The Bradford-based arts organisation will use investment to launch a pioneering residential arts training programme.
Fuse Art Space is a volunteer-led art gallery and performance venue based in a retail unit on Bradford’s high street. Part of a wider commercial development that had failed to attract new businesses to the area, founders James Birchall and Sarah Faraday saw the space as an opportunity to bring ground-breaking art to the heart of Bradford, making it more accessible to local communities and helping to revive the town’s struggling northern quarter.
Since opening in 2014, Fuse has hosted a range of exhibitions, live performances and arts events with a focus on pioneering, experimental and socially engaged art and music. Its work supports many emerging local artists and provides a platform for different voices to be heard.
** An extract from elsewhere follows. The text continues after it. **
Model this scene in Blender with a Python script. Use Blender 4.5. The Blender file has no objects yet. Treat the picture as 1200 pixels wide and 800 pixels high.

The organisation has also managed to get some of Bradford’s most vulnerable citizens through its doors, focusing its activities on engaging refugees and asylum seekers and helping them to feel included in the town’s cultural life and community.
Operating on a modest budget and with fewer opportunities to boost its earned income available in Bradford’s fragile economy, Fuse decided to establish a viable commercial enterprise elsewhere and use the profits generated to cross-subsidise its grassroots artistic and community engagement work.
The Arts Impact Fund was able to offer investment of £150,000 to help the organisation set up CAMP – a new arts facility in the French Pyrenees that will offer residential arts courses led by world-renowned practitioners, such as composer Gavin Bryars and environmental recordist Chris Watson.
Profits from the new venture will go back to Fuse to strengthen its capacity, create new opportunities for paid work and offer more activities for Bradford communities to engage in art that is relevant and important to them. In addition to this, CAMP will create opportunities for artist and staff professional development both in Bradford and France, creating many positive synergies between the two sites.